──────── TASK DATA ────────

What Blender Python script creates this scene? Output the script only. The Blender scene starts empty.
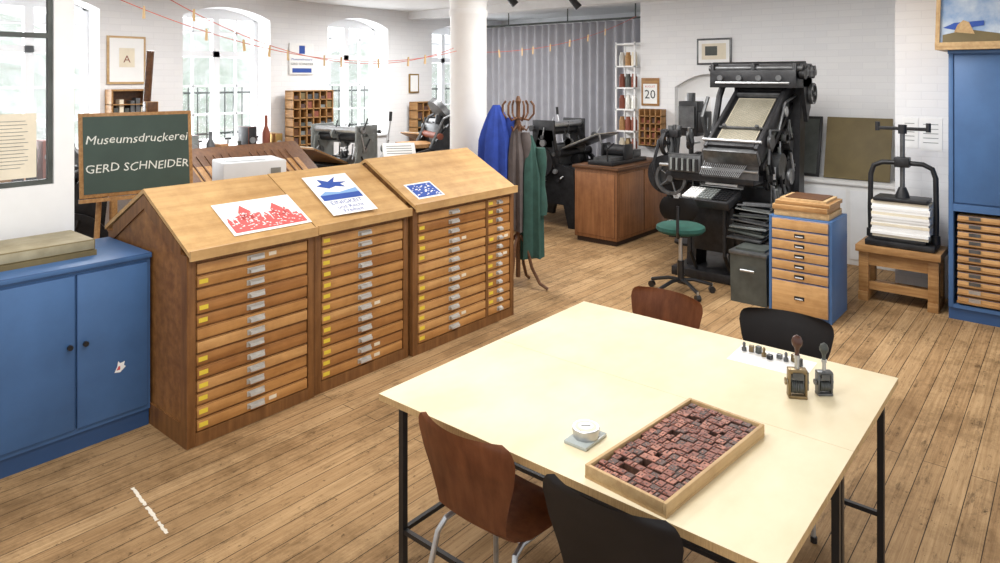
import bpy, bmesh, math, random
from mathutils import Vector, Matrix
random.seed(7)
scn=bpy.context.scene
def lin(c):
    c=c/255.0
    return c/12.92 if c<=0.04045 else ((c+0.055)/1.055)**2.4
def col(r,g,b): return (lin(r),lin(g),lin(b),1)
# ---------------------------------------------------------------- materials
def newmat(name):
    m=bpy.data.materials.new(name); m.use_nodes=True
    nt=m.node_tree; b=nt.nodes['Principled BSDF']
    return m,nt,b
def mat(name,c,rough=0.5,metal=0.0,var=0.12,scale=8.0,bump=0.0,stretch=(1,1,1),c2=None,spec=None):
    m,nt,b=newmat(name)
    tc=nt.nodes.new('ShaderNodeTexCoord'); mp=nt.nodes.new('ShaderNodeMapping')
    mp.inputs['Scale'].default_value=stretch
    nt.links.new(tc.outputs['Object'],mp.inputs[0])
    n=nt.nodes.new('ShaderNodeTexNoise'); n.inputs['Scale'].default_value=scale; n.inputs['Detail'].default_value=6; n.inputs['Roughness'].default_value=.6
    nt.links.new(mp.outputs[0],n.inputs['Vector'])
    r=nt.nodes.new('ShaderNodeValToRGB')
    a=col(*c)
    if c2 is None:
        lo=tuple(x*(1-var) for x in a[:3])+(1,); hi=tuple(min(1,x*(1+var)) for x in a[:3])+(1,)
    else:
        lo=a; hi=col(*c2)
    r.color_ramp.elements[0].position=0.32; r.color_ramp.elements[1].position=0.68
    r.color_ramp.elements[0].color=lo; r.color_ramp.elements[1].color=hi
    nt.links.new(n.outputs[0],r.inputs[0]); nt.links.new(r.outputs[0],b.inputs['Base Color'])
    b.inputs['Roughness'].default_value=rough; b.inputs['Metallic'].default_value=metal
    if spec is not None: b.inputs['Specular IOR Level'].default_value=spec
    if bump>0:
        bp=nt.nodes.new('ShaderNodeBump'); bp.inputs['Strength'].default_value=bump; bp.inputs['Distance'].default_value=0.01
        nt.links.new(n.outputs[0],bp.inputs['Height']); nt.links.new(bp.outputs[0],b.inputs['Normal'])
    return m
def wood(name,c,c2,axis=0,rough=0.4,scale=14):
    s=[6,6,6]; s[axis]=0.45
    m=mat(name,c,rough,0,0,scale,0.05,tuple(s),c2,.35)
    nt=m.node_tree; b=nt.nodes['Principled BSDF']; src=b.inputs['Base Color'].links[0].from_socket
    tc=nt.nodes.new('ShaderNodeTexCoord'); n=nt.nodes.new('ShaderNodeTexNoise'); n.inputs['Scale'].default_value=3.5; n.inputs['Detail'].default_value=9; n.inputs['Roughness'].default_value=.72
    nt.links.new(tc.outputs['Object'],n.inputs['Vector'])
    r=nt.nodes.new('ShaderNodeValToRGB'); r.color_ramp.elements[0].position=.34; r.color_ramp.elements[1].position=.58
    r.color_ramp.elements[0].color=(.66,.6,.54,1); r.color_ramp.elements[1].color=(1,1,1,1); nt.links.new(n.outputs[0],r.inputs[0])
    mm=nt.nodes.new('ShaderNodeMixRGB'); mm.blend_type='MULTIPLY'; mm.inputs[0].default_value=.7
    nt.links.new(src,mm.inputs[1]); nt.links.new(r.outputs[0],mm.inputs[2]); nt.links.new(mm.outputs[0],b.inputs['Base Color'])
    return m
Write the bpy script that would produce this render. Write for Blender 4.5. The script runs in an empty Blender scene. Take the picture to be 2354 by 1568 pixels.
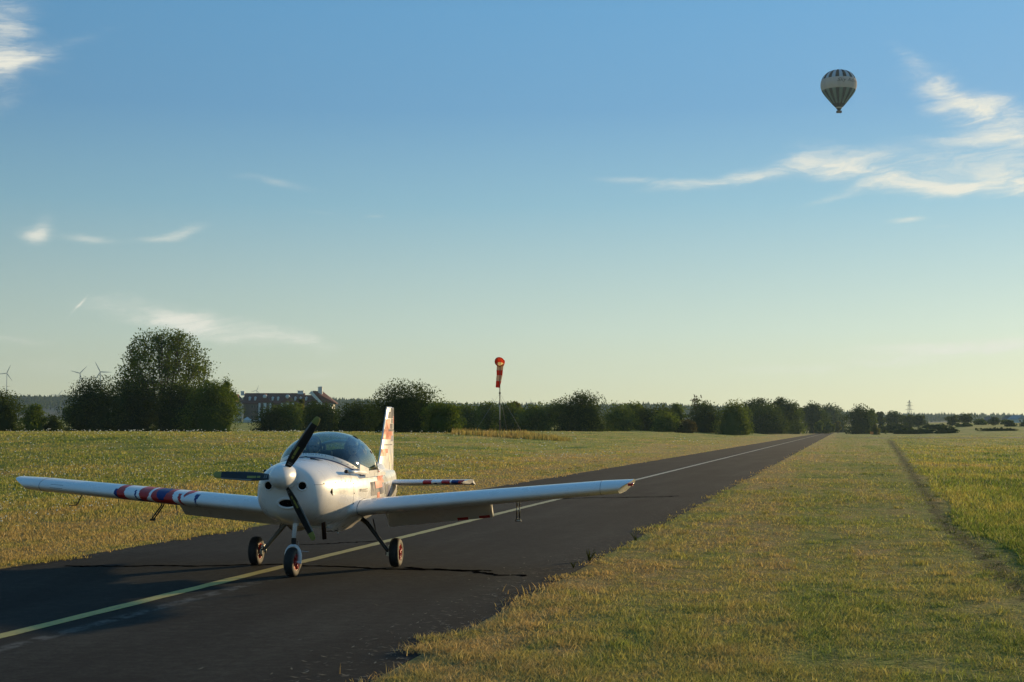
import bpy, math, random
import numpy as np
from mathutils import Vector, Matrix
rad = math.radians
S = bpy.context.scene
C = S.collection

# ------------------------------------------------------------------ camera
EYE = 1.75
FD = 3530.0                      # focal length in units of a 2353 px wide picture
PITCH = math.atan(204.0 / FD)
cam = bpy.data.cameras.new('camera')
cam.sensor_width = 36.0
cam.lens = 36.0 * FD / 2353.0
cam.clip_start = 0.1
cam.clip_end = 30000
camo = bpy.data.objects.new('camera', cam)
C.objects.link(camo)
camo.location = (0, 0, EYE)
camo.rotation_euler = (math.pi / 2 + PITCH, 0, 0)
S.camera = camo
S.render.resolution_x = 1024
S.render.resolution_y = 682

# ------------------------------------------------------------------ light
SUN_AZ, SUN_EL = rad(44), rad(8.4)      # azimuth to the right of the view axis
S.view_settings.view_transform = 'Standard'
S.view_settings.look = 'None'
S.view_settings.gamma = 1
S.view_settings.exposure = 0.35
sl = bpy.data.lights.new('sun', 'SUN')
sl.energy = 5.0
sl.angle = rad(0.6)
sl.color = (1.0, 0.73, 0.38)
so = bpy.data.objects.new('sun', sl)
C.objects.link(so)
sdir = Vector((math.sin(SUN_AZ) * math.cos(SUN_EL), math.cos(SUN_AZ) * math.cos(SUN_EL), math.sin(SUN_EL)))
so.rotation_euler = sdir.to_track_quat('Z', 'Y').to_euler()
so.location = (60, 60, 60)


def ray(x, y):
    """direction through picture point (2353-px units)"""
    u, v = (x - 1176.5) / FD, (784 - y) / FD
    c, s = math.cos(PITCH), math.sin(PITCH)
    return Vector((u, c - v * s, s + v * c))


def at(x, y, D):
    r = ray(x, y)
    k = D / r.y
    return Vector((r.x * k, D, EYE + r.z * k))


# ------------------------------------------------------------------ node helpers
class NT:
    def __init__(self, tree):
        self.t = tree
        self.n = tree.nodes
        self.l = tree.links

    def new(self, typ, **kw):
        n = self.n.new(typ)
        for k, v in kw.items():
            setattr(n, k, v)
        return n

    def put(self, sock, v):
        if v is None:
            return
        if hasattr(v, 'is_output') or hasattr(v, 'links'):
            self.l.new(v, sock)
        else:
            sock.default_value = v

    def m(self, op, a, b=None, c=None, clamp=False):
        n = self.new('ShaderNodeMath', operation=op)
        n.use_clamp = clamp
        self.put(n.inputs[0], a)
        self.put(n.inputs[1], b)
        self.put(n.inputs[2], c)
        return n.outputs[0]

    def vm(self, op, a, b=None):
        n = self.new('ShaderNodeVectorMath', operation=op)
        self.put(n.inputs[0], a)
        self.put(n.inputs[1], b)
        return n.outputs[0]

    def mix(self, f, a, b, blend='MIX'):
        n = self.new('ShaderNodeMix', data_type='RGBA', blend_type=blend)
        self.put(n.inputs[0], f)
        self.put(n.inputs[6], a)
        self.put(n.inputs[7], b)
        return n.outputs[2]

    def noise(self, vec, scale, detail=3, rough=0.5, dist=0.0):
        n = self.new('ShaderNodeTexNoise')
        self.put(n.inputs['Vector'], vec)
        n.inputs['Scale'].default_value = scale
        n.inputs['Detail'].default_value = detail
        n.inputs['Roughness'].default_value = rough
        n.inputs['Distortion'].default_value = dist
        return n.outputs[0]

    def ramp(self, f, stops):
        n = self.new('ShaderNodeValToRGB')
        self.put(n.inputs[0], f)
        e = n.color_ramp.elements
        while len(e) < len(stops):
            e.new(0.5)
        for el, (p, c) in zip(e, stops):
            el.position = p
            el.color = (c, c, c, 1) if isinstance(c, (int, float)) else (*c, 1)
        return n.outputs[0]

    def mr(self, v, a, b, c=0.0, d=1.0, smooth=True):
        n = self.new('ShaderNodeMapRange')
        n.interpolation_type = 'SMOOTHSTEP' if smooth else 'LINEAR'
        self.put(n.inputs[0], v)
        for i, q in enumerate((a, b, c, d)):
            n.inputs[i + 1].default_value = q
        return n.outputs[0]


def col4(c):
    return (*c, 1.0)


def mat(name, color=(.5, .5, .5), rough=.5, metal=0.0, coat=0.0, spec=None):
    m = bpy.data.materials.new(name)
    m.use_nodes = True
    b = m.node_tree.nodes['Principled BSDF']
    b.inputs['Base Color'].default_value = col4(color)
    b.inputs['Roughness'].default_value = rough
    b.inputs['Metallic'].default_value = metal
    b.inputs['Coat Weight'].default_value = coat
    b.inputs['Coat Roughness'].default_value = .06
    if spec is not None:
        b.inputs['Specular IOR Level'].default_value = spec
    return m


def varied(name, c1, c2, scale=8, rough=.6, metal=0.0, coat=0.0, bump=0.0, detail=4, spec=None):
    """base colour wandering between two tones, in object space"""
    m = mat(name, c1, rough, metal, coat, spec)
    t = NT(m.node_tree)
    b = m.node_tree.nodes['Principled BSDF']
    tc = t.new('ShaderNodeTexCoord').outputs['Object']
    f = t.noise(tc, scale, detail, .6)
    t.l.new(t.mix(t.mr(f, .3, .7), col4(c1), col4(c2)), b.inputs['Base Color'])
    if bump:
        bn = t.new('ShaderNodeBump')
        bn.inputs['Strength'].default_value = bump
        bn.inputs['Distance'].default_value = .02
        t.l.new(f, bn.inputs['Height'])
        t.l.new(bn.outputs[0], b.inputs['Normal'])
    return m


# ------------------------------------------------------------------ world
w = bpy.data.worlds.new('World')
S.world = w
w.use_nodes = True
W = NT(w.node_tree)
bg = w.node_tree.nodes['Background']
sky = W.new('ShaderNodeTexSky')
sky.sky_type = 'NISHITA'
sky.sun_disc = False
sky.sun_elevation = SUN_EL
sky.sun_rotation = SUN_AZ
sky.altitude = 200
sky.air_density = 1.0
sky.dust_density = 0.6
sky.ozone_density = 2.0
gen = W.new('ShaderNodeTexCoord').outputs['Generated']
sx = W.new('ShaderNodeSeparateXYZ')
W.l.new(gen, sx.inputs[0])
AZ = W.m('ARCTAN2', sx.outputs[0], sx.outputs[1])
EL = W.m('ARCSINE', sx.outputs[2])
cmb = W.new('ShaderNodeCombineXYZ')
W.l.new(W.m('MULTIPLY', AZ, 10.0), cmb.inputs[0])
W.l.new(W.m('MULTIPLY', EL, 26.0), cmb.inputs[1])
wn = W.new('ShaderNodeTexNoise')
W.l.new(cmb.outputs[0], wn.inputs['Vector'])
wn.inputs['Scale'].default_value = 2.2
wn.inputs['Detail'].default_value = 5
wn.inputs['Roughness'].default_value = .6
sw = W.new('ShaderNodeSeparateColor')
W.l.new(wn.outputs['Color'], sw.inputs[0])
wu = W.m('SUBTRACT', sw.outputs[0], .5)
wv = W.m('SUBTRACT', sw.outputs[1], .5)
cm2 = W.new('ShaderNodeCombineXYZ')       # wispy fibres, stretched along the sky
W.l.new(W.m('MULTIPLY_ADD', wu, .8, W.m('MULTIPLY', AZ, 14.0)), cm2.inputs[0])
W.l.new(W.m('MULTIPLY_ADD', wv, .8, W.m('ADD', W.m('MULTIPLY', EL, 70.0), W.m('MULTIPLY', AZ, -6.0))), cm2.inputs[1])
fib = W.noise(cm2.outputs[0], 1.0, 9, .68, .5)
fib = W.mr(fib, .31, .72)
cloud = None
#        x     y    rx   ry  slope  amount  (centres and extents of the wisps seen in the sky)
CL = [(0, 70, 70, 80, 0, .50), (-5, 170, 50, 60, 0, .42), (30, 150, 90, 34, 15, .32), (40, 30, 50, 40, -50, .25), (150, 102, 90, 12, 22, .34),
      (98, 528, 18, 26, -35, .8), (80, 548, 24, 12, 0, .4), (55, 538, 22, 16, 0, .35), (205, 552, 50, 10, -6, .55), (350, 552, 44, 7, 6, .5), (420, 534, 44, 10, 20, .6),
      (610, 415, 85, 9, -9, .45), (730, 487, 60, 6, -6, .22), (860, 497, 22, 4, 0, .25),
      (330, 718, 110, 20, -8, .7), (450, 742, 90, 24, -14, .75), (600, 765, 80, 22, -6, .7), (700, 785, 70, 18, -10, .7), (40, 783, 90, 9, -3, .5), (200, 850, 260, 22, 0, .25), (740, 860, 300, 20, 0, .25),
      (1480, 416, 100, 7, -3, .55), (1620, 421, 110, 11, 4, .75), (1740, 404, 80, 15, 10, .75), (1825, 376, 50, 20, 12, .6),
      (1920, 385, 60, 22, -10, .7), (2020, 405, 110, 26, -13, .9), (2150, 428, 130, 17, -4, 1.0), (2290, 432, 120, 14, 2, 1.1), (2180, 372, 200, 24, -4, .62), (2350, 385, 70, 34, 0, .6),
      (1900, 458, 60, 9, 10, .35), (2085, 140, 50, 24, -48, .30), (2150, 195, 80, 30, -38, .45), (2230, 245, 95, 34, -26, .62), (2330, 278, 95, 34, -10, .78), (2270, 320, 130, 14, -3, .6),
      (2088, 505, 34, 6, 4, .7), (2170, 521, 26, 4, 0, .25), (2230, 798, 190, 14, 2, .95), (1950, 838, 220, 11, 3, .65), (2300, 748, 120, 8, 0, .25),
      (187, 697, 20, 2.6, 50, .7), (165, 722, 24, 2.4, 50, .18), (1880, 330, 60, 20, 0, .12), (1990, 210, 40, 46, -40, .13)]
for (cx, cy, rx, ry, sl_, amt) in CL:
    r = ray(cx, cy)
    a0 = math.atan2(r.x, r.y)
    e0 = math.asin(r.z / r.length)
    sm = min(1.0, ry / 26.0)
    warp = .022 * sm if rx > 28 else .003
    du = W.m('ADD', W.m('SUBTRACT', AZ, a0), W.m('MULTIPLY', wu, warp * 1.5))
    dv = W.m('ADD', W.m('SUBTRACT', EL, e0), W.m('MULTIPLY', wv, warp))
    c_, s_ = math.cos(rad(sl_)), math.sin(rad(sl_))
    kx, ky = FD / rx / 1.62, FD / ry / 1.62
    p = W.m('ADD', W.m('MULTIPLY', du, c_ * kx), W.m('MULTIPLY', dv, s_ * kx))
    q = W.m('ADD', W.m('MULTIPLY', du, -s_ * ky), W.m('MULTIPLY', dv, c_ * ky))
    d2 = W.m('ADD', W.m('MULTIPLY', p, p), W.m('MULTIPLY', q, q))
    g = W.m('MULTIPLY', W.m('EXPONENT', W.m('MULTIPLY', d2, -1.9)), amt)
    cloud = g if cloud is None else W.m('ADD', cloud, g)
cl = W.m('MULTIPLY', cloud, W.m('MULTIPLY_ADD', fib, 1.0, .30))
cl = W.mr(cl, .03, 1.22)
GR = [(0.0, (.80, .78, .48)), (.06, (.78, .79, .52)), (.19, (.610, .750, .660)), (.437, (.275, .540, .695)), (.62, (.150, .400, .680)), (.81, (.128, .395, .705)), (1.0, (.10, .30, .56))]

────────

▶ [WHAT THE EXERCISE ASKS]:
Make an exact copy of only the lines from the one with "Write the bpy" through the one with "S.render.resolution_y = 682". Pictures don't belong in it.

▶ [THE OUTPUT]:
Write the bpy script that would produce this render. Write for Blender 4.5. The script runs in an empty Blender scene. Take the picture to be 2354 by 1568 pixels.
import bpy, math, random
import numpy as np
from mathutils import Vector, Matrix
rad = math.radians
S = bpy.context.scene
C = S.collection

# ------------------------------------------------------------------ camera
EYE = 1.75
FD = 3530.0                      # focal length in units of a 2353 px wide picture
PITCH = math.atan(204.0 / FD)
cam = bpy.data.cameras.new('camera')
cam.sensor_width = 36.0
cam.lens = 36.0 * FD / 2353.0
cam.clip_start = 0.1
cam.clip_end = 30000
camo = bpy.data.objects.new('camera', cam)
C.objects.link(camo)
camo.location = (0, 0, EYE)
camo.rotation_euler = (math.pi / 2 + PITCH, 0, 0)
S.camera = camo
S.render.resolution_x = 1024
S.render.resolution_y = 682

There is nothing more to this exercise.